北日本新聞掲載『くらしの法律Q&A』
遺言書の相続内容は絶対?-遺留分は請求できる
2022.10.08
北日本新聞掲載 2022年10月8日
執筆者:弁護士 越後 雅俊
先日、父が他界しました。私と母と兄の3人が相続するはずでしたが、兄に全ての財産を相続させるという内容の遺言書が出てきました。私と母は何も相続できないのでしょうか。
原則として遺言書があれば、その内容に従って遺産が分配されることになります。ただ、亡くなった人の配偶者、子(子がいない場合には親などの直系尊属) には遺留分という権利があります。

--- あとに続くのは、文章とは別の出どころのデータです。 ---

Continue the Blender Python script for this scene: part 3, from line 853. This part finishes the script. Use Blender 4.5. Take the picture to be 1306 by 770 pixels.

遺留分とは、兄弟姉妹以外の法定相続人に対して、法律上認められている最低限の取り分です。配偶者及び子が相続人の場合、遺留分は法定相続分の2分の1と定められています。今回の場合、お母様の法定相続分は2分の1、相談者は4分の1なので、お母様の遺留分は4分の1、相談者は8分の1となります。
お母様と相談者は、お兄様に対して遺留分侵害額請求権を行使し、遺留分に相当する金銭の支払いを請求することができます。遺留分侵害額請求権は、相続の開始及び遺留分が侵害されたことを知ってから1年、または相続の開始から 10年が経過した場合には、時効などによって権利が消滅してしまうので注意が必要です。
遺留分侵害額請求権を行使する場合の具体的な方法について定めはないので、まずは上記の遺留分額を前提として相続人3人で話し合いをされるのが良いと思います。3人が納得されるのであれば、遺言書の内容や遺留分額に縛られることなく、自由に取得額を定めることができます。協議しても解決できない場合には家庭裁判所で調停を行い、調停でも合意ができない場合には訴訟を起こす必要があります。なお時効期間が迫っている場合には、内容証明郵便で権利を行使する意思があることを明確にしておいてください。
今回は遺言書が有効であることを前提として回答しましたが、まずは遺言書が有効かどうかの判断が必要ですし、現金や預金以外の不動産や株式などの財産についてはその評価が問題となります。遺言書が見つかった場合には一度弁護士に相談されることをお勧めします。